Compliance
ASIC Bans Another Ex-Director Of Australia's Provident Capital

The Australian financial regulator has taken further action against persons involved in a firm that has been taken into receivership.
Australia’s financial watchdog has banned a former director of Provident Capital, a mortgages and debentures business, from managing corporations for three years and providing financial services for three years.
The Australian Securities and Investments Commission has took the action against Trevor John Seymour, of Campbelltown, New South Wales, after its investigation found that he had breached his duties as a director and failed to comply with financial services laws. He was a director of Provident Capital from 25 May 1998 to 17 December 2013. The firm went into receivership on 3 July 2012 and into liquidation on 24 October 2012. ASIC's investigation is continuing, it said in the statement.
The regulator has already imposed bans managing director, Michael Roger O’Sullivan, and non-executive director, John Patrick Sweeney, of Provident Capital on 20 February 2015 and 1 July 2015 respectively. ASIC banned O’Sullivan from managing corporations for five years and providing financial services for seven years; he sought a review of the decision and a hearing has commenced in the Administrative Appeals Tribunal. That case continues. Separately, ASIC banned Sweeney, of Sydney, from providing financial services for two years. Sweeney has also sought a review of ASIC's decision in the AAT.

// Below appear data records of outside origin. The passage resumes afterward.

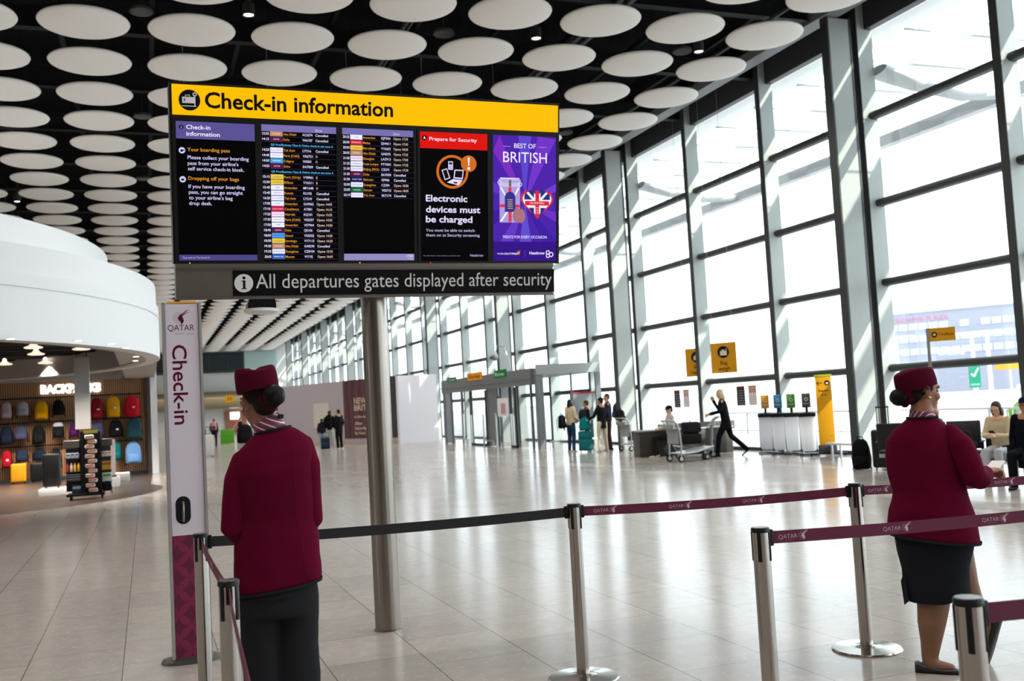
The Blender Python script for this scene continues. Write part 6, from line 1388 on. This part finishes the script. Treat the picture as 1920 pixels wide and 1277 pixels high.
MB().box(-.04, .04, .02, .06, 0, 2.2).build('post', MATS['white_lamp_post'], t); MB().rbox((0, 0, 1.72), (.42, .04, .90), .01, 1).build('panel', mat('sign_green', srgb('1A8E6E'), .6), t)
k = Ink(0); line2(k('E8F4EE'), face_frame((0, -.022, 0), (1, 0, 0), (0, 0, 1)), [(-.12, 1.82), (-.03, 1.70), (.14, 2.02)], .06); rect2(k('8CC8B4'), face_frame((0, -.022, 0), (1, 0, 0), (0, 0, 1)), -.16, 1.36, .16, 1.42); k.build('lettering', t)
t = thing('parking_sign', 'small orange yellow sign on a post outside', 'sign', (30, 28.3, 0), R(-46)); MB().rbox((0, 0, 2.02), (1.0, .05, .26), .01, 1).build('panel', mat('sign_orange', srgb('E8A030'), .6), t); MB().box(-.03, .03, .03, .08, 0, 2.1).build('post', MATS['white_lamp_post'], t)
t = thing('guard_fence', 'grey handrail fence with thin upright bars outside the seats', 'fence', (22, 0, 0))
MB().box(-.03, .03, 12, 36, .74, .79).build('handrail', M_cst, t); MB().box(-.015, .015, 12, 36, .06, .10).build('bottom_rail', M_cst, t)
for y in (13, 15.5, 18, 20.5, 21.55, 23.5, 26, 28.5, 31, 33.5): MB().box(-.05, .05, y - .05, y + .05, -.05, .80).build('post', M_cst, t)
br_ = MB()
for i in range(160): br_.box(-.006, .006, 12.1 + .15 * i - .006, 12.1 + .15 * i + .006, .08, .76)
br_.build('bars', mat('white_rail_bars', (0.7, 0.7, 0.7), .5), t)['kind'] = 'stuff'
hg = MB(); rr = random.Random(4)
for i in range(90): hg.sph((24.6 + rr.uniform(-.5, .5), rr.uniform(17.5, 23.4), rr.uniform(.0, .75)), (rr.uniform(.16, .30),) * 3, nu=8, nv=6)
hg = fuse(hg, .06, 1); hg.v = [(x + .05 * _ns.noise(Vector((x * 9, y * 9, z * 9))), y + .05 * _ns.noise(Vector((x * 9 + 5, y * 9, z * 9))), z + .05 * _ns.noise(Vector((x * 9, y * 9 + 7, z * 9)))) for x, y, z in hg.v]
tag(hg.build('hedge', mat('green_hedge_leaves', srgb('6E9A3A'), .8, noise=.5, nscale=40)), 'clipped green hedge behind the fence outside', 'hedge')  # leaf green mottled with noise
for i, (x, y, c_) in enumerate(((70, 78, 'E4E4E6'), (80, 72, 'DCDCE0'))):
    t = thing('parked_car', ('white parked car far outside behind the skirted attendant', 'white parked car outside beside the green tick sign')[i], 'car', (x, y, 0), R(-44), 'parked cars on the forecourt')
    MB().rings([(0, 0, .28, 2.05, .82), (0, 0, .55, 2.15, .88), (0, 0, .80, 2.05, .86), (0, 0, .88, 1.9, .80)], 32, pw=4).rings([(-.1, 0, .86, 1.45, .78), (-.15, 0, 1.2, 1.05, .68), (-.15, 0, 1.38, .85, .60), (-.15, 0, 1.42, .7, .5)], 32, pw=4).build('body', mat('car_' + c_, c_, .3, coat=.5), t, smooth=50)
    MB().rings([(-.1, 0, .90, 1.38, .80), (-.15, 0, 1.18, 1.08, .70)], 32, pw=4, cap=False).build('window', M_dkgl, t, smooth=50)
    for wx in (-1.3, 1.3):
        for wy in (-.8, .8): MB().cyl((wx, wy - .1, .31), (wx, wy + .1, .31), .31, 20).build('wheel', M_rub, t, smooth=40)
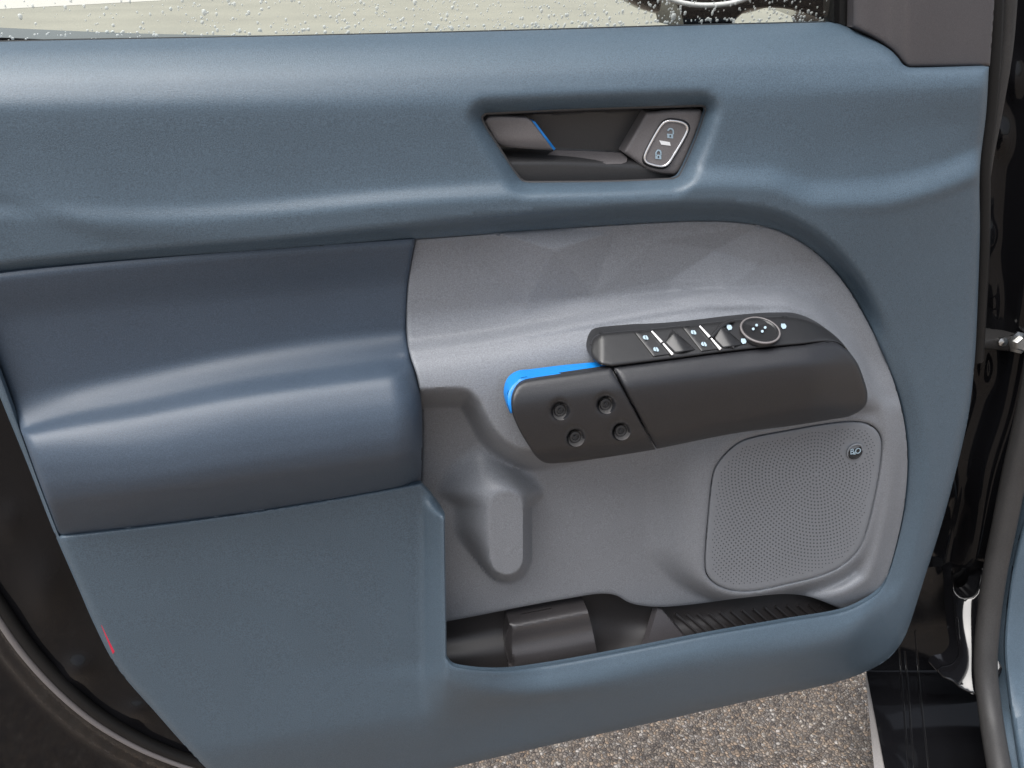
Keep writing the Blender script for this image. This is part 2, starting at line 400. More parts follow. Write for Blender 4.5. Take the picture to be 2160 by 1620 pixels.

In its explanation of the latest case, ASIC said Seymour engaged in misleading or deceptive conduct by approving 15 quarterly reports, seven benchmark reports and a Debenture Prospectus in 2010 issued to raise funds from the public, all of which contained misleading statements. He also approved information booklets in 2012 which were deficient.
Seymour has been allowed to manage Raintron, the trustee of his self-managed superannuation fund, and Garde, a trustee company which acts as an executor of an estate. The permission was granted by ASIC on the basis that altering the arrangements to accommodate his disqualification is disproportionate to the risk to the public given the limited activities of these companies. Seymor has also been allowed to act as a director of trading company of his accountancy practice Bretnalls NSW, as long as he is not the sole director and that he continues to be involved in its day to day business.
“Directors of financial services companies have a clear responsibility to ensure the company provides accurate and credible information upon which investors can rely. ASIC will act to remove people who fail in their corporate governance and compliance obligations, for the protection of the public,” said John Price, commissioner at the Australian regulator.
Seymour has filed for a review of ASIC’s decision.